---------- DATA

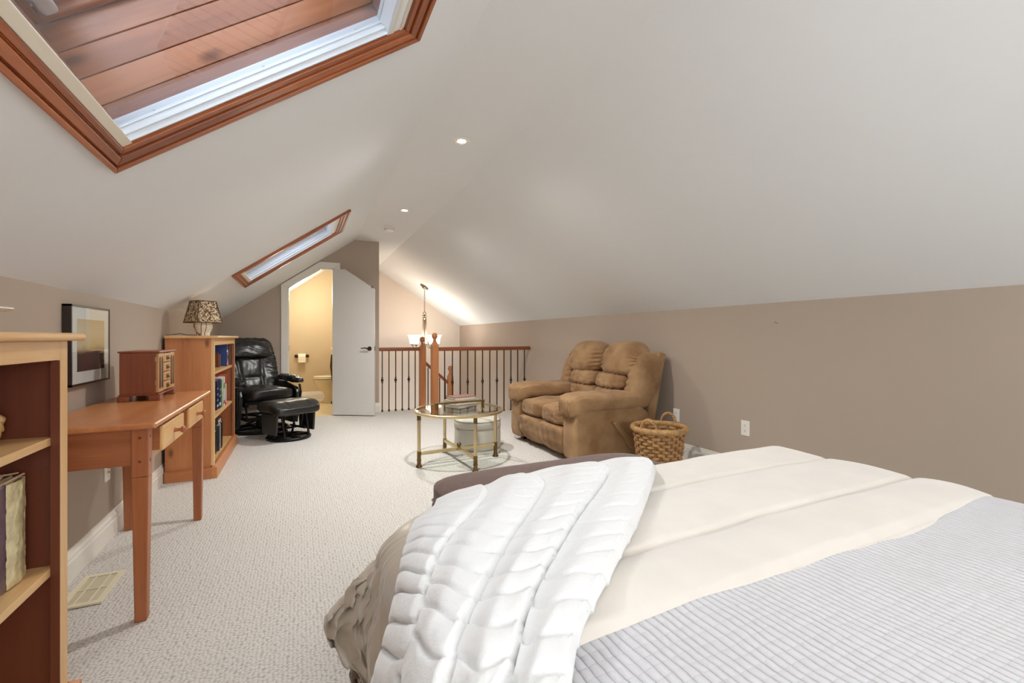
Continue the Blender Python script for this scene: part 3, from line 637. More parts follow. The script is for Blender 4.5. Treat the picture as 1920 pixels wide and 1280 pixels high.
# ------------------------------------------------------------------ table lamp on the far bookcase
lx, ly, lz = -.705, 4.31, 1.092
t = thing('table_lamp', 'small table lamp with floral square shade on the far bookcase', 'lamp', (lx, ly, lz), math.radians(38))
vm = M(); vm.lathe([(.001, 0), (.045, 0), (.048, .006), (.044, .012), (.056, .04), (.066, .07), (.066, .09), (.056, .108), (.040, .118), (.02, .122), (.012, .14), (.008, .2)], (0, 0, 0), 28, caps=False)
def lampvase():
    m, nt, N, K, b = newmat('cream_ceramic_twig'); tc = N.new('ShaderNodeTexCoord'); mp = N.new('ShaderNodeMapping'); K.new(tc.outputs['Object'], mp.inputs[0]); mp.inputs['Scale'].default_value = (1, 1, .35)
    n = N.new('ShaderNodeTexVoronoi'); n.feature = 'DISTANCE_TO_EDGE'; n.inputs['Scale'].default_value = 15; K.new(mp.outputs[0], n.inputs[0])
    r = N.new('ShaderNodeValToRGB'); K.new(n.outputs[0], r.inputs[0]); e = r.color_ramp.elements; e[0].position = .02; e[0].color = lin((120, 76, 52)); e[1].position = .06; e[1].color = lin((224, 216, 196)); K.new(r.outputs[0], b.inputs['Base Color']); b.inputs['Roughness'].default_value = .25
    return m
vm.build('lamp_base', lampvase(), t, smooth=60, local=True)
def floral():
    m, nt, N, K, b = newmat('floral_shade_cloth'); tc = N.new('ShaderNodeTexCoord')
    v = N.new('ShaderNodeTexVoronoi'); v.inputs['Scale'].default_value = 46; K.new(tc.outputs['Object'], v.inputs[0])
    n = N.new('ShaderNodeTexNoise'); n.inputs['Scale'].default_value = 55; n.inputs['Detail'].default_value = 3; n.inputs['Distortion'].default_value = 1.4; K.new(tc.outputs['Object'], n.inputs[0])
    r = N.new('ShaderNodeValToRGB'); K.new(n.outputs[0], r.inputs[0]); e = r.color_ramp.elements; e[0].position = .46; e[0].color = lin((104, 72, 42)); e[1].position = .54; e[1].color = lin((222, 204, 172))
    r2 = N.new('ShaderNodeValToRGB'); K.new(v.outputs['Distance'], r2.inputs[0]); e = r2.color_ramp.elements; e[0].position = .25; e[0].color = lin((150, 96, 80)); e[1].position = .34; e[1].color = (1, 1, 1, 1)
    mm = N.new('ShaderNodeMix'); mm.data_type = 'RGBA'; mm.blend_type = 'MULTIPLY'; mm.inputs[0].default_value = .7; K.new(r.outputs[0], mm.inputs[6]); K.new(r2.outputs[0], mm.inputs[7]); K.new(mm.outputs[2], b.inputs['Base Color']); b.inputs['Roughness'].default_value = .85
    return m
sm = M(); A, B, z0, z1 = .094, .064, .105, .275
def sq(a, z): return [(-a, -a, z), (a, -a, z), (a, a, z), (-a, a, z)]
def bend(a, z, n=6):
    out = []
    c = sq(a, z)
    for i in range(4):
        p, q = Vector(c[i]), Vector(c[(i + 1) % 4])
        for k in range(n):
            f_ = k / n; out.append(p.lerp(q, f_) * (1.0 - .03 * math.sin(PI * f_)) + Vector((0, 0, z * .03 * math.sin(PI * f_))) if False else p.lerp(q, f_))
    return out
loft(sm, [bend(A, z0), bend((A + B) / 2 - .004, (z0 + z1) / 2), bend(B, z1), bend(B - .003, z1), bend(A - .003, z0)], caps=False)
sh = sm.build('lamp_shade', floral(), t, local=True)
br = mat('dark_gold_braid', (96, 70, 40), .7)
m = M()
for a, z in ((A, z0), (B, z1)): m.tube(sq(a + .001, z), .004, 6, closed=True)
for p, q in zip(sq(A, z0), sq(B, z1)): m.tube([p, q], .0035, 6)
m.build('shade_braid', br, sh, smooth=60, local=True)
point('table_lamp_bulb', (lx, ly, lz + .15), .35, (1, .82, .6), .025)
cd = M(); cd.tube([(lx - .05, ly - .01, lz + .006), (lx - .1, ly - .04, lz + .006), (lx - .14, ly - .05, lz + .016), (lx - .185, ly - .1, lz + .008), (lx - .198, ly - .2, lz + .004)], .003, 6)
tag(cd.build('lamp_cord', mat('brown_cord', (96, 78, 58), .6)), 'thin brown lamp cord trailing over the far bookcase top', 'cord')

# ------------------------------------------------------------------ writing desk
y0, y1, x0, x1, ZT = 2.10, 3.25, -.905, -.492, .757
t = thing('writing_desk', 'narrow wooden writing desk with two small drawers against the left wall', 'desk', ((x0 + x1) / 2, (y0 + y1) / 2, 0))
M().box(x0, x1, y0, y1, ZT - .022, ZT).build('desk_top', deskY, t, bevel=.008, seg=3)
lw = .052
for lx_, ly_ in ((x1 - .03 - lw, y0 + .03), (x1 - .03 - lw, y1 - .03 - lw), (x0 + .01, y0 + .03), (x0 + .01, y1 - .03 - lw)):
    m = M(); k = .007; a, b = lx_, ly_
    m.hexa([(a + k, b + k, 0), (a + lw - k, b + k, 0), (a + lw - k, b + lw - k, 0), (a + k, b + lw - k, 0), (a, b, .55), (a + lw, b, .55), (a + lw, b + lw, .55), (a, b + lw, .55)])
    m.box(a, a + lw, b, b + lw, .55, ZT - .022)
    lg = m.build('leg', deskZ, t, bevel=.004)
    for z in (.70, .61):
        M().cyl((a + lw * .5, b - .0015, z), (a + lw * .5, b + .004, z), .005, n=10).build('peg', pine_dark, lg)
        M().cyl((a + lw - .004, b + lw * .5, z), (a + lw + .0015, b + lw * .5, z), .005, n=10).build('peg', pine_dark, lg)
AZ = .575
for b in (y0 + .042, y1 - .042 - .018): M().box(x0 + .06, x1 - .03 - lw, b, b + .018, AZ + .02, ZT - .022).build('end_apron', deskX, t, bevel=.002)
M().box(x1 - .064, x1 - .046, y0 + .03 + lw, y1 - .03 - lw, AZ + .02, ZT - .022).build('front_apron', desk_face, t, bevel=.002)
M().box(x0 + .012, x0 + .03, y0 + .03 + lw, y1 - .03 - lw, AZ + .02, ZT - .022).build('back_apron', deskX, t)
for (ya, yb) in ((2.24, 2.60), (2.72, 3.06)):
    d = M().box(x1 - .022, x1 - .009, ya, yb, .622, .722).build('drawer', desk_face, t, bevel=.005)
    M().box(x1 - .060, x1 - .020, ya + .004, yb - .004, .626, .718).build('drawer_box', deskX, d, bevel=.002)
    k = M().lathe([(.011, 0), (.008, .008), (.007, .02), (.014, .028), (.016, .034), (.012, .040), (.001, .042)], (0, 0, 0), 16, caps=False)
    k.v = [(x1 - .009 + p[2], (ya + yb) / 2 + p[0], .672 + p[1]) for p in k.v]; k.build('knob', deskX, d, smooth=50)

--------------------

The data should be printed again unchanged; leave its pictures out.

RESULT OF THE TASK:
Continue the Blender Python script for this scene: part 3, from line 637. More parts follow. The script is for Blender 4.5. Treat the picture as 1920 pixels wide and 1280 pixels high.
# ------------------------------------------------------------------ table lamp on the far bookcase
lx, ly, lz = -.705, 4.31, 1.092
t = thing('table_lamp', 'small table lamp with floral square shade on the far bookcase', 'lamp', (lx, ly, lz), math.radians(38))
vm = M(); vm.lathe([(.001, 0), (.045, 0), (.048, .006), (.044, .012), (.056, .04), (.066, .07), (.066, .09), (.056, .108), (.040, .118), (.02, .122), (.012, .14), (.008, .2)], (0, 0, 0), 28, caps=False)
def lampvase():
    m, nt, N, K, b = newmat('cream_ceramic_twig'); tc = N.new('ShaderNodeTexCoord'); mp = N.new('ShaderNodeMapping'); K.new(tc.outputs['Object'], mp.inputs[0]); mp.inputs['Scale'].default_value = (1, 1, .35)
    n = N.new('ShaderNodeTexVoronoi'); n.feature = 'DISTANCE_TO_EDGE'; n.inputs['Scale'].default_value = 15; K.new(mp.outputs[0], n.inputs[0])
    r = N.new('ShaderNodeValToRGB'); K.new(n.outputs[0], r.inputs[0]); e = r.color_ramp.elements; e[0].position = .02; e[0].color = lin((120, 76, 52)); e[1].position = .06; e[1].color = lin((224, 216, 196)); K.new(r.outputs[0], b.inputs['Base Color']); b.inputs['Roughness'].default_value = .25
    return m
vm.build('lamp_base', lampvase(), t, smooth=60, local=True)
def floral():
    m, nt, N, K, b = newmat('floral_shade_cloth'); tc = N.new('ShaderNodeTexCoord')
    v = N.new('ShaderNodeTexVoronoi'); v.inputs['Scale'].default_value = 46; K.new(tc.outputs['Object'], v.inputs[0])
    n = N.new('ShaderNodeTexNoise'); n.inputs['Scale'].default_value = 55; n.inputs['Detail'].default_value = 3; n.inputs['Distortion'].default_value = 1.4; K.new(tc.outputs['Object'], n.inputs[0])
    r = N.new('ShaderNodeValToRGB'); K.new(n.outputs[0], r.inputs[0]); e = r.color_ramp.elements; e[0].position = .46; e[0].color = lin((104, 72, 42)); e[1].position = .54; e[1].color = lin((222, 204, 172))
    r2 = N.new('ShaderNodeValToRGB'); K.new(v.outputs['Distance'], r2.inputs[0]); e = r2.color_ramp.elements; e[0].position = .25; e[0].color = lin((150, 96, 80)); e[1].position = .34; e[1].color = (1, 1, 1, 1)
    mm = N.new('ShaderNodeMix'); mm.data_type = 'RGBA'; mm.blend_type = 'MULTIPLY'; mm.inputs[0].default_value = .7; K.new(r.outputs[0], mm.inputs[6]); K.new(r2.outputs[0], mm.inputs[7]); K.new(mm.outputs[2], b.inputs['Base Color']); b.inputs['Roughness'].default_value = .85
    return m
sm = M(); A, B, z0, z1 = .094, .064, .105, .275
def sq(a, z): return [(-a, -a, z), (a, -a, z), (a, a, z), (-a, a, z)]
def bend(a, z, n=6):
    out = []
    c = sq(a, z)
    for i in range(4):
        p, q = Vector(c[i]), Vector(c[(i + 1) % 4])
        for k in range(n):
            f_ = k / n; out.append(p.lerp(q, f_) * (1.0 - .03 * math.sin(PI * f_)) + Vector((0, 0, z * .03 * math.sin(PI * f_))) if False else p.lerp(q, f_))
    return out
loft(sm, [bend(A, z0), bend((A + B) / 2 - .004, (z0 + z1) / 2), bend(B, z1), bend(B - .003, z1), bend(A - .003, z0)], caps=False)
sh = sm.build('lamp_shade', floral(), t, local=True)
br = mat('dark_gold_braid', (96, 70, 40), .7)
m = M()
for a, z in ((A, z0), (B, z1)): m.tube(sq(a + .001, z), .004, 6, closed=True)
for p, q in zip(sq(A, z0), sq(B, z1)): m.tube([p, q], .0035, 6)
m.build('shade_braid', br, sh, smooth=60, local=True)
point('table_lamp_bulb', (lx, ly, lz + .15), .35, (1, .82, .6), .025)
cd = M(); cd.tube([(lx - .05, ly - .01, lz + .006), (lx - .1, ly - .04, lz + .006), (lx - .14, ly - .05, lz + .016), (lx - .185, ly - .1, lz + .008), (lx - .198, ly - .2, lz + .004)], .003, 6)
tag(cd.build('lamp_cord', mat('brown_cord', (96, 78, 58), .6)), 'thin brown lamp cord trailing over the far bookcase top', 'cord')

# ------------------------------------------------------------------ writing desk
y0, y1, x0, x1, ZT = 2.10, 3.25, -.905, -.492, .757
t = thing('writing_desk', 'narrow wooden writing desk with two small drawers against the left wall', 'desk', ((x0 + x1) / 2, (y0 + y1) / 2, 0))
M().box(x0, x1, y0, y1, ZT - .022, ZT).build('desk_top', deskY, t, bevel=.008, seg=3)
lw = .052
for lx_, ly_ in ((x1 - .03 - lw, y0 + .03), (x1 - .03 - lw, y1 - .03 - lw), (x0 + .01, y0 + .03), (x0 + .01, y1 - .03 - lw)):
    m = M(); k = .007; a, b = lx_, ly_
    m.hexa([(a + k, b + k, 0), (a + lw - k, b + k, 0), (a + lw - k, b + lw - k, 0), (a + k, b + lw - k, 0), (a, b, .55), (a + lw, b, .55), (a + lw, b + lw, .55), (a, b + lw, .55)])
    m.box(a, a + lw, b, b + lw, .55, ZT - .022)
    lg = m.build('leg', deskZ, t, bevel=.004)
    for z in (.70, .61):
        M().cyl((a + lw * .5, b - .0015, z), (a + lw * .5, b + .004, z), .005, n=10).build('peg', pine_dark, lg)
        M().cyl((a + lw - .004, b + lw * .5, z), (a + lw + .0015, b + lw * .5, z), .005, n=10).build('peg', pine_dark, lg)
AZ = .575
for b in (y0 + .042, y1 - .042 - .018): M().box(x0 + .06, x1 - .03 - lw, b, b + .018, AZ + .02, ZT - .022).build('end_apron', deskX, t, bevel=.002)
M().box(x1 - .064, x1 - .046, y0 + .03 + lw, y1 - .03 - lw, AZ + .02, ZT - .022).build('front_apron', desk_face, t, bevel=.002)
M().box(x0 + .012, x0 + .03, y0 + .03 + lw, y1 - .03 - lw, AZ + .02, ZT - .022).build('back_apron', deskX, t)
for (ya, yb) in ((2.24, 2.60), (2.72, 3.06)):
    d = M().box(x1 - .022, x1 - .009, ya, yb, .622, .722).build('drawer', desk_face, t, bevel=.005)
    M().box(x1 - .060, x1 - .020, ya + .004, yb - .004, .626, .718).build('drawer_box', deskX, d, bevel=.002)
    k = M().lathe([(.011, 0), (.008, .008), (.007, .02), (.014, .028), (.016, .034), (.012, .040), (.001, .042)], (0, 0, 0), 16, caps=False)
    k.v = [(x1 - .009 + p[2], (ya + yb) / 2 + p[0], .672 + p[1]) for p in k.v]; k.build('knob', deskX, d, smooth=50)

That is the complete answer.